I have been reliably informed, by a recent UW graduate whom I met at Sirens 2011, that I would never have been able to graduate on that today. The UW English Department, I'm told, will not even consider an application whose writing sample has a whiff of the spec-fic.
This floors me. In my time, I encountered absolutely no genre-unfriendliness, neither from classmates nor from teaching assistants nor from professors. The closest I experienced to genre-unfriendliness was a TA critiquing the narrative style of "The Children of Ghosts," which was admittedly written from fresh fannish squee for Meredith Ann Pierce's Darkangel trilogy. He didn't mind that I was using an anacronistic high fantasy style; he minded that I was doing it badly.

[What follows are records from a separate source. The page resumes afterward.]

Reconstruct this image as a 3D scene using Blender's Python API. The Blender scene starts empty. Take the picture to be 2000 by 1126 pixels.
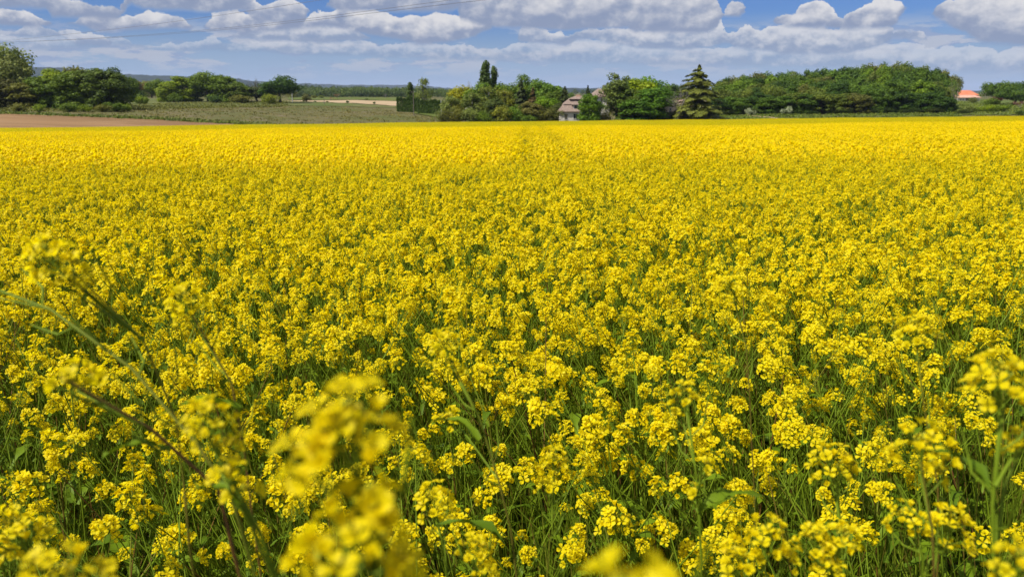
import bpy, math, random
import numpy as np
from mathutils import Vector, Matrix, Euler, Quaternion

sc = bpy.context.scene
col = sc.collection
R = math.radians
rnd = random.Random(7)
rng = np.random.default_rng(7)

# ------------------------------------------------------------------ camera
F = 1483.0                       # focal length in photo pixels (2000 wide)
CX, CY, HOR = 1000.0, 563.0, 178.0
EYE = 1.75
PITCH = math.atan((CY - HOR) / F)
cd = bpy.data.cameras.new('camera')
cam = bpy.data.objects.new('camera', cd)
col.objects.link(cam)
cam.location = (0, 0, EYE)
cam.rotation_euler = (math.pi / 2 - PITCH, 0, 0)
cd.sensor_width = 36.0
cd.lens = F / 2000 * 36.0
cd.clip_start = 0.01
cd.clip_end = 40000
cd.dof.use_dof = True
cd.dof.focus_distance = 2.6
cd.dof.aperture_fstop = 9.3
cd.dof.aperture_blades = 0
sc.camera = cam
sc.render.resolution_x, sc.render.resolution_y = 1024, 576
sc.view_settings.view_transform = 'Standard'
sc.view_settings.look = 'None'
sc.view_settings.exposure = 0.43
sc.view_settings.gamma = 1.0
sc.cycles.use_denoising = True
sc.cycles.max_bounces = 8
sc.cycles.transparent_max_bounces = 8
sc.cycles.volume_bounces = 0
sc.cycles.caustics_reflective = False
sc.cycles.caustics_refractive = False


def row_slope(y):
    """height / forward distance of whatever stands on photo row y"""
    return math.tan(math.atan((CY - y) / F) - PITCH)


def ray(x, y):
    t, v = (x - CX) / F, (CY - y) / F
    return Vector((t, math.cos(PITCH) + v * math.sin(PITCH), -math.sin(PITCH) + v * math.cos(PITCH)))


def P(x, y, d):
    """the point at straight distance d seen at photo pixel (x, y)"""
    return Vector((0, 0, EYE)) + ray(x, y).normalized() * d


def PY(x, y, Y):
    r = ray(x, y)
    return Vector((0, 0, EYE)) + r * (Y / r.y)


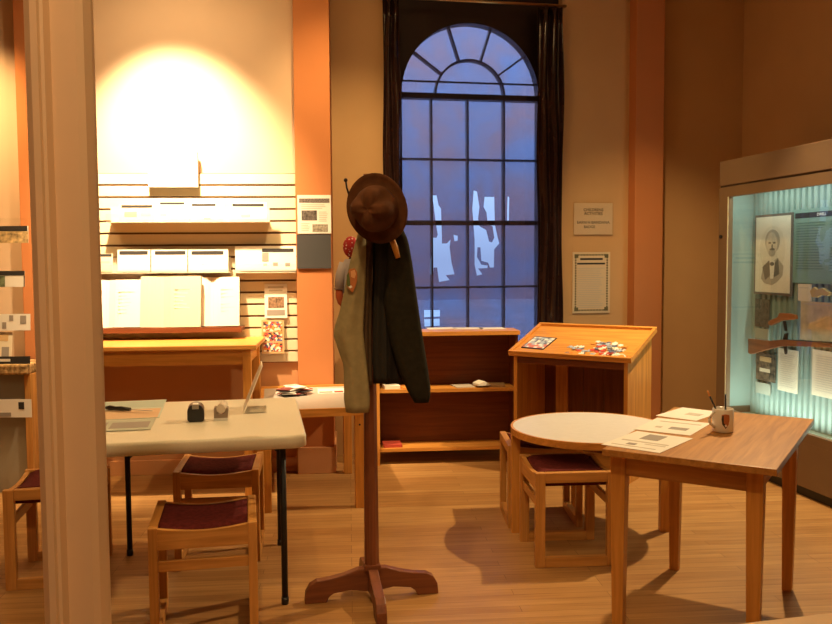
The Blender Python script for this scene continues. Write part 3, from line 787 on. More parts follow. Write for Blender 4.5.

But today, I'm told, times have changed. The UW English Department no longer stands as an exception to the dearth of welcome SF/F/H finds in academia. And a recent handful of English graduates -- my Sirens informer included -- decided to do something about it. They started a new literary journal, one dedicated to speculative fiction in all its glory. It's called AU, and its next issue will include my Viable Paradise "Hats of War!" story, "The Worms Crawl In, The Worms Crawl Out."
Or so I'm told. In any case, I just emailed my revised draft to the editors this morning. Hopefully this new rewrite didn't change it from something they liked into something they liked less. We shall see.
In any case, I'm ecstatic to hear that something like AU exists, and I want it to go on existing for a long, long time. I submitted a story to it because 1) the theme was "Invasion," a perfect match for "Worms," and 2) because, hearing about AU at Sirens, I immediately wanted to support it, and submitting a story seemed a logical way to do that. I only wish something like AU had been around when I was still an undergrad.
Hooray for acedemic support for speculative fiction! More like that, please!